**To be done**
Pick out all lines of the entries that include the word "objects" and copy them.

[Items listed in a dataset]
— begin —
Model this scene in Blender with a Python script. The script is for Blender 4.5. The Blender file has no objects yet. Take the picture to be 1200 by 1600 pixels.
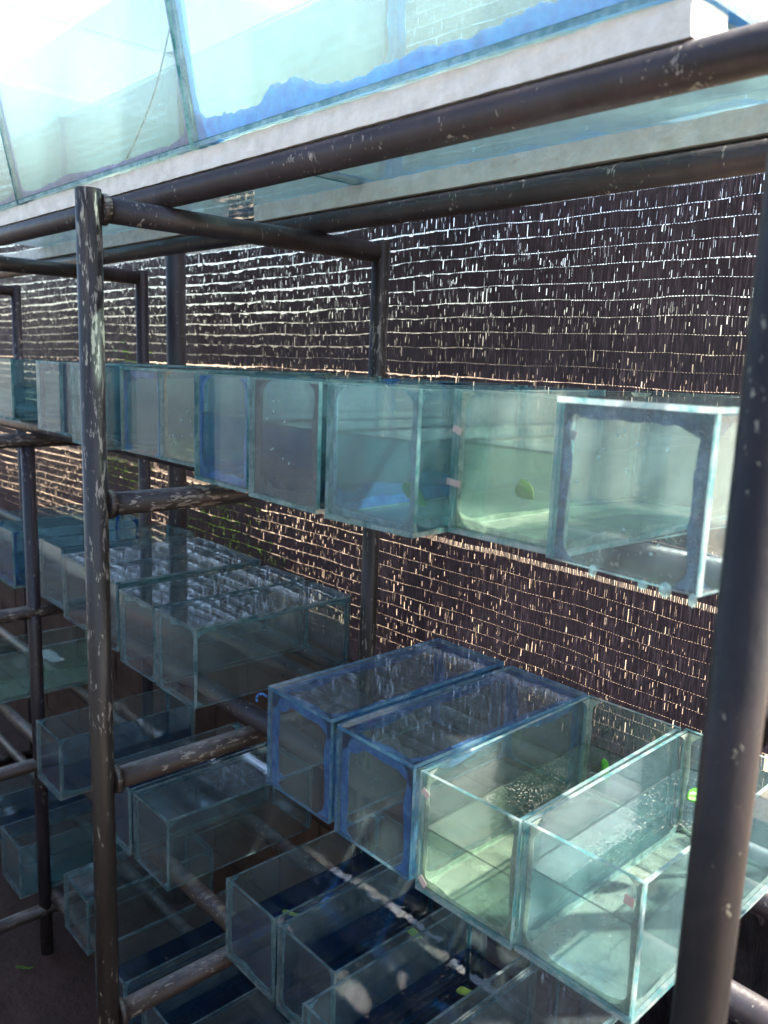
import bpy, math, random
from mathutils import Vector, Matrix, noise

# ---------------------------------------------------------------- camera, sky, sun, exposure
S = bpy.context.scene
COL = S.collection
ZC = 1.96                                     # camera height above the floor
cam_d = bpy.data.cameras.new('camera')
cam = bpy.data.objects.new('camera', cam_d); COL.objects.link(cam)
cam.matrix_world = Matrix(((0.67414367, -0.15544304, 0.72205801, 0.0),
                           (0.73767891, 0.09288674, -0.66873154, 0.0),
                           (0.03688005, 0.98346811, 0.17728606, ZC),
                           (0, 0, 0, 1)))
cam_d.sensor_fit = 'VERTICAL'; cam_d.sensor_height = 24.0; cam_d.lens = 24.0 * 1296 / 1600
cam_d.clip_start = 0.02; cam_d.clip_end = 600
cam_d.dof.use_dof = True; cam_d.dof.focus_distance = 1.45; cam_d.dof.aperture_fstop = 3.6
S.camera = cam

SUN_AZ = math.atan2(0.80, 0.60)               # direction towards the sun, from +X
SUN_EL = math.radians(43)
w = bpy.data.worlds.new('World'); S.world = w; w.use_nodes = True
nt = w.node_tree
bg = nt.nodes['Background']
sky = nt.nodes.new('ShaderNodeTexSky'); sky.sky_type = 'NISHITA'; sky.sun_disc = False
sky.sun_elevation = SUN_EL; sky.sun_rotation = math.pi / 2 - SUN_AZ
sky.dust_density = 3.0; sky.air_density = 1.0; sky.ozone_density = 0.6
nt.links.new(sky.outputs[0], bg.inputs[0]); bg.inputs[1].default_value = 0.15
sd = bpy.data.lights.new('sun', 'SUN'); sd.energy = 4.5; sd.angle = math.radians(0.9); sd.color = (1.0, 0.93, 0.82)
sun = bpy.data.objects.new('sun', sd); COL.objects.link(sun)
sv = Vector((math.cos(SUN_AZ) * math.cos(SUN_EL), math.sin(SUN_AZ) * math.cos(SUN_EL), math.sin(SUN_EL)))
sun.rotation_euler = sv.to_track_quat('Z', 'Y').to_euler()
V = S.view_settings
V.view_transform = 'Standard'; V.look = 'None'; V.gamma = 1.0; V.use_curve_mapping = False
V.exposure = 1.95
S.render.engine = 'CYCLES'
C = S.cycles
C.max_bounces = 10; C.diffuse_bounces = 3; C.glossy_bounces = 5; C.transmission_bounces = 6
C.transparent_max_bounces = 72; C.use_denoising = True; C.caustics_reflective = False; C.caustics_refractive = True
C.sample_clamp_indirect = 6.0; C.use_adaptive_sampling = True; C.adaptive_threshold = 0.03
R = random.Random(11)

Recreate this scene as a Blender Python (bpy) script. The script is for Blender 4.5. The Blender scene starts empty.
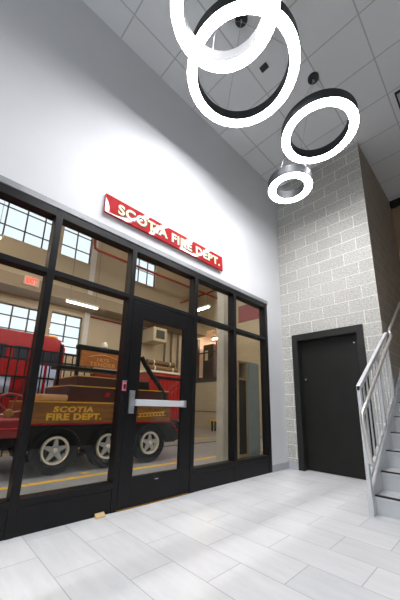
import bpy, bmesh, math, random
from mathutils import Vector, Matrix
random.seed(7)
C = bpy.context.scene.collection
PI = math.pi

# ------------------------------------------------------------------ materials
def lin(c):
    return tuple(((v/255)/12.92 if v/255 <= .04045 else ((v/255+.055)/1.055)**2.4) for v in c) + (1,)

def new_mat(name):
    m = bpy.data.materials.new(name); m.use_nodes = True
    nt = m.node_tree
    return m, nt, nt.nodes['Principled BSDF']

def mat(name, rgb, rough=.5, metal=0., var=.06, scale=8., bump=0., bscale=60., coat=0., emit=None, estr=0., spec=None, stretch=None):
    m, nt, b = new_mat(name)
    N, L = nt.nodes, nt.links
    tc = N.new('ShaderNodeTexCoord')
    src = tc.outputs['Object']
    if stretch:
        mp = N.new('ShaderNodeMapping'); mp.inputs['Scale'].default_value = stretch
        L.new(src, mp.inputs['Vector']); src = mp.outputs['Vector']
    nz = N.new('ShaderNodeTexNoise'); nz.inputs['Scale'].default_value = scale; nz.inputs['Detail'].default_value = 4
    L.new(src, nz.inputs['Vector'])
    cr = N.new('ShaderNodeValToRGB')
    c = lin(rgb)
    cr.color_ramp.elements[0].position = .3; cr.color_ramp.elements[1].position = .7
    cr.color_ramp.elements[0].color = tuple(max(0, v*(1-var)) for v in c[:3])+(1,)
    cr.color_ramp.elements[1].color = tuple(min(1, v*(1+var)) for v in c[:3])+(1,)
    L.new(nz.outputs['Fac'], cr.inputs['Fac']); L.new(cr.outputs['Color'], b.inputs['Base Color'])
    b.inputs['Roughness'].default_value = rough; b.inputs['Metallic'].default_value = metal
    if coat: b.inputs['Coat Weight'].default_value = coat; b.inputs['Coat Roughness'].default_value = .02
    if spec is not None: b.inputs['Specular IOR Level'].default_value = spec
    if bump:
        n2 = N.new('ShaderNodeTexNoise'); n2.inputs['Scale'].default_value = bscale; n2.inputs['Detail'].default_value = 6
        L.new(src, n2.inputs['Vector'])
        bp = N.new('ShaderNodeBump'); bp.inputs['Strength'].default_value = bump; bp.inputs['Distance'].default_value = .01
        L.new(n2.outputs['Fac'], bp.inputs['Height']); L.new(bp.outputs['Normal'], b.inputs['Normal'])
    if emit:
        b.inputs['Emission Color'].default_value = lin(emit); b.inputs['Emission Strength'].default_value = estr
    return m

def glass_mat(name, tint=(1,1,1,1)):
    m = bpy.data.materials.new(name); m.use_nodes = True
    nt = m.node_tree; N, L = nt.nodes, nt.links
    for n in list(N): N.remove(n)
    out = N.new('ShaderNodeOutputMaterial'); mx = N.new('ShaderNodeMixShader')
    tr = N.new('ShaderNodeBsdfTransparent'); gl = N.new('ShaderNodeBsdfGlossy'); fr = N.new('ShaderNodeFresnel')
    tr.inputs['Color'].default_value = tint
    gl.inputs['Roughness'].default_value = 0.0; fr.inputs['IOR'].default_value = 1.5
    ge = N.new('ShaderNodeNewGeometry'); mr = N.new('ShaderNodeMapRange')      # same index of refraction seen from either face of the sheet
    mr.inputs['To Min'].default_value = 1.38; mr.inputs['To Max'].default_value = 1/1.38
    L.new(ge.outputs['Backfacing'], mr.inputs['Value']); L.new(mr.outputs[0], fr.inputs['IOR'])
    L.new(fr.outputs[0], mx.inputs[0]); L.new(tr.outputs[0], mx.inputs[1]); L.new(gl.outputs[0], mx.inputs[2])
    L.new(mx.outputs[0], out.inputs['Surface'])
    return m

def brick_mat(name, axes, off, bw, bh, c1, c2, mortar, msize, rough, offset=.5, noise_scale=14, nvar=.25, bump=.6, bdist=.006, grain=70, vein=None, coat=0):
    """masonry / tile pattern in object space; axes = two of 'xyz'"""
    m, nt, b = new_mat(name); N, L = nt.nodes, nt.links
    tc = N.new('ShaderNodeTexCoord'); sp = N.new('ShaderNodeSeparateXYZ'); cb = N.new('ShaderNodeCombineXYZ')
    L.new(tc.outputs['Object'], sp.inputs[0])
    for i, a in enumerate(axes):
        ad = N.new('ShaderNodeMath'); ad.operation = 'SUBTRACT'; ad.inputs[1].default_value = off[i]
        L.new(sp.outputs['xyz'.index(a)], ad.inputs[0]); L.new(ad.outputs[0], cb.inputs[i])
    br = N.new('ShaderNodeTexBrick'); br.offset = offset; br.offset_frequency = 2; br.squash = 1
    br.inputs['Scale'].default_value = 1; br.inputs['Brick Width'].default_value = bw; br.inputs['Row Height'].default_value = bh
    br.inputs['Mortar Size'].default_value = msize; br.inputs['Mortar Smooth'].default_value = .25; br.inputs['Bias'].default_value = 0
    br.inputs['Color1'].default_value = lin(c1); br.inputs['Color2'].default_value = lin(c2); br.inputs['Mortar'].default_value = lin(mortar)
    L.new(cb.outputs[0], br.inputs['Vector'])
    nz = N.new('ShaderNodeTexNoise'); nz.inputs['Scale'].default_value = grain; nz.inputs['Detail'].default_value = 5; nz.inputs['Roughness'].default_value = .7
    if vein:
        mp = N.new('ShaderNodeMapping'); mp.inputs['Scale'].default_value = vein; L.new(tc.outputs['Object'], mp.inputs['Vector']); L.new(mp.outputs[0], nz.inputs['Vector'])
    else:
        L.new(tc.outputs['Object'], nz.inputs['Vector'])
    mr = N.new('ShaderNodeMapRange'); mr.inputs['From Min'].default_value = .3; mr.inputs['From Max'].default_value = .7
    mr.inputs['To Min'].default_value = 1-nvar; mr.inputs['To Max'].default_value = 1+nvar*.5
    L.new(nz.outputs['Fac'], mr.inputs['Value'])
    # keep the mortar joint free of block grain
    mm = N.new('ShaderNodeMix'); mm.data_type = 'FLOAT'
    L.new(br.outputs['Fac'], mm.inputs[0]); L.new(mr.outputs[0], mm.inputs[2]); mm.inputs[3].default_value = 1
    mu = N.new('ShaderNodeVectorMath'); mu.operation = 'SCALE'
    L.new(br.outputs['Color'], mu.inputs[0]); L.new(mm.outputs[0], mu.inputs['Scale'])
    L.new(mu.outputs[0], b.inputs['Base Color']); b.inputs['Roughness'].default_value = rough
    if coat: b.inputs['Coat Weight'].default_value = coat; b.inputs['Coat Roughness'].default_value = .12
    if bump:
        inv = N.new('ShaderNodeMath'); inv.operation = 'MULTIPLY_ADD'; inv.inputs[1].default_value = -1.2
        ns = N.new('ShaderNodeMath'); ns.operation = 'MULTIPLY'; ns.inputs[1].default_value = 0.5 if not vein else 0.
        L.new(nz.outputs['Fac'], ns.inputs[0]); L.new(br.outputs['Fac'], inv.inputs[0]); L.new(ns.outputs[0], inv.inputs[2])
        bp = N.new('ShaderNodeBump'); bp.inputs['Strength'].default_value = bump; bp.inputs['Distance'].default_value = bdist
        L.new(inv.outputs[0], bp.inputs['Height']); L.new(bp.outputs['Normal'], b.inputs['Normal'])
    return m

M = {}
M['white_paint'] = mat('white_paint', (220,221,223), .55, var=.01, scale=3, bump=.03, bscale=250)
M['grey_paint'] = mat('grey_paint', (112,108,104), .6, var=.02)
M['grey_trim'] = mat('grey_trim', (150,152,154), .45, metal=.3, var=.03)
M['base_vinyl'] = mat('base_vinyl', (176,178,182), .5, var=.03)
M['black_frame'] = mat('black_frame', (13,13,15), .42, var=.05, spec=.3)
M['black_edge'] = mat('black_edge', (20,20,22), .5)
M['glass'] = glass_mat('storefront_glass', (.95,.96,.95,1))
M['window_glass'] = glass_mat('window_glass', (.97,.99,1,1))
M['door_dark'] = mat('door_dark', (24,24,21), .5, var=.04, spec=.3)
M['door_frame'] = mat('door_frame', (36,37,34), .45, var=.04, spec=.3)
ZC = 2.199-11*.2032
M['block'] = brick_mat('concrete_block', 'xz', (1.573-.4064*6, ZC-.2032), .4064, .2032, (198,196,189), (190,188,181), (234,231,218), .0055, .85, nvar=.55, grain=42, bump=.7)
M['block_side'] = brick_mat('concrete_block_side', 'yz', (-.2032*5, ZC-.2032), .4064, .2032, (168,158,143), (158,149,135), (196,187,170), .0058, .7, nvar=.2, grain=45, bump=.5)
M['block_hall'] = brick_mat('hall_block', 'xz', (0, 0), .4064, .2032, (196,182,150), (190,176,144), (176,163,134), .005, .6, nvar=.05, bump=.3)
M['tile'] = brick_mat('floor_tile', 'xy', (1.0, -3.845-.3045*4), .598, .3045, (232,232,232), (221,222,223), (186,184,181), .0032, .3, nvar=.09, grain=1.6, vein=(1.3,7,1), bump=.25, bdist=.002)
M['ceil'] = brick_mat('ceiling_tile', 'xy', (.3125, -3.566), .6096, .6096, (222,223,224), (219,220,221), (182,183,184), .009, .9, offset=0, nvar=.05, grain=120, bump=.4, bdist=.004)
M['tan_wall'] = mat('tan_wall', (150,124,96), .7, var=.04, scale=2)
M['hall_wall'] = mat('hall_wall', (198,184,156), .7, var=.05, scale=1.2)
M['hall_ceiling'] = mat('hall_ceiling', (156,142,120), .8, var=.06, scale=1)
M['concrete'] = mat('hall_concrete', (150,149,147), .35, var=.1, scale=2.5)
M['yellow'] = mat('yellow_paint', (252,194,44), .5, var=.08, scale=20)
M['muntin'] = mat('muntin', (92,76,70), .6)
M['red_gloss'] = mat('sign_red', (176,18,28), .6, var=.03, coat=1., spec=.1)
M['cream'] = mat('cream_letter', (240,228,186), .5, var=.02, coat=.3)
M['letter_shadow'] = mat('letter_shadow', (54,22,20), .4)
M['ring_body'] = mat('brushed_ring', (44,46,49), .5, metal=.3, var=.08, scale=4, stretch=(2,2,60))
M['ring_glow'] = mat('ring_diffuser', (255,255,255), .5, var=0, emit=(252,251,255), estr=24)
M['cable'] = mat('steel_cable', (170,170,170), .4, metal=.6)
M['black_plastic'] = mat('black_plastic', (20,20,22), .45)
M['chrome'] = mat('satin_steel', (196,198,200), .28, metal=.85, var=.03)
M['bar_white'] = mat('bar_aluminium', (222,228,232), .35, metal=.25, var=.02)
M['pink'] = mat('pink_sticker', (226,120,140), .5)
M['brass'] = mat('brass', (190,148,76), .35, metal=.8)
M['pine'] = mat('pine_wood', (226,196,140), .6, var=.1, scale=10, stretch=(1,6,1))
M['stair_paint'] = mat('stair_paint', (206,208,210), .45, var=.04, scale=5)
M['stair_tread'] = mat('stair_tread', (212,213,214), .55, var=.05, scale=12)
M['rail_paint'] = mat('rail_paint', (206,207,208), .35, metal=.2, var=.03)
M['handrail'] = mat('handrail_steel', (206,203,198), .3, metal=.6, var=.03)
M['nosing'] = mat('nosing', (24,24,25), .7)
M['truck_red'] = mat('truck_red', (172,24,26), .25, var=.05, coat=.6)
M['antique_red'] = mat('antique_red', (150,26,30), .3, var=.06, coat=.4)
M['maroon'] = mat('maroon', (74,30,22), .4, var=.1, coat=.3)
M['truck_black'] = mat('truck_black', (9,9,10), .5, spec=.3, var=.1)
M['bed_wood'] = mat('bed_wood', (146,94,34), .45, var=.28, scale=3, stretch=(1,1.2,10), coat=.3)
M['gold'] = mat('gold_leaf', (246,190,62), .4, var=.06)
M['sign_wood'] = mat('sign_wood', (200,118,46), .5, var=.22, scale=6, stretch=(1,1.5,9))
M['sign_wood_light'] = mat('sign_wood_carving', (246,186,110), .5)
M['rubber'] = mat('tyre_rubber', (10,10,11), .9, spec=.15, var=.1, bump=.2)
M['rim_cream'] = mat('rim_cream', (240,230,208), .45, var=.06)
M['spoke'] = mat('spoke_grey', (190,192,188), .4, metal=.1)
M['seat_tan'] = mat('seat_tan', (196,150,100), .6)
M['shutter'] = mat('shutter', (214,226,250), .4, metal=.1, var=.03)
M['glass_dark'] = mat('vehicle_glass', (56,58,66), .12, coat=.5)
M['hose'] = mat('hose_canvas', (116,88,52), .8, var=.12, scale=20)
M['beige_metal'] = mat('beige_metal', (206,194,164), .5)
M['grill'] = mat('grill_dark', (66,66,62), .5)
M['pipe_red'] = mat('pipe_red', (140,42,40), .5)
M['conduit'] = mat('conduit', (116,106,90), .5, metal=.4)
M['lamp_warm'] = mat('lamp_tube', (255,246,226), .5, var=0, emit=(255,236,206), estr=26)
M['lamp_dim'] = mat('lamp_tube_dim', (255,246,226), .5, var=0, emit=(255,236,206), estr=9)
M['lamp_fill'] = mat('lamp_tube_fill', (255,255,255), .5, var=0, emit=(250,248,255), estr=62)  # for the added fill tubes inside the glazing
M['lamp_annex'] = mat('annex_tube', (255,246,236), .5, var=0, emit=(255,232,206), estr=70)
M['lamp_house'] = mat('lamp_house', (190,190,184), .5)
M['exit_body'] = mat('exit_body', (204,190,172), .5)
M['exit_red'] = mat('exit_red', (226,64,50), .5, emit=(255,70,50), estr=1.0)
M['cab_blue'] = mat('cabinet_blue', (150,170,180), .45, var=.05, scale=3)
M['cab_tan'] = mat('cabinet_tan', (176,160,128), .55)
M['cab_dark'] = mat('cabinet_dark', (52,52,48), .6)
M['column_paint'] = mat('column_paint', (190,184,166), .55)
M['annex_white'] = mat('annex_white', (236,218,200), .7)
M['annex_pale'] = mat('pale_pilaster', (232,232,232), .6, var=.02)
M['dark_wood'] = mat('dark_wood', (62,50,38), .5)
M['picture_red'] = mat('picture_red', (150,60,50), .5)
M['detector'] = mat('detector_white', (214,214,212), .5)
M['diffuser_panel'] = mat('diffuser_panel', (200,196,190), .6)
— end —
**Task response**
Model this scene in Blender with a Python script. The script is for Blender 4.5. The Blender file has no objects yet. Take the picture to be 1200 by 1600 pixels.
cam = bpy.data.objects.new('camera', cam_d); COL.objects.link(cam)
sun = bpy.data.objects.new('sun', sd); COL.objects.link(sun)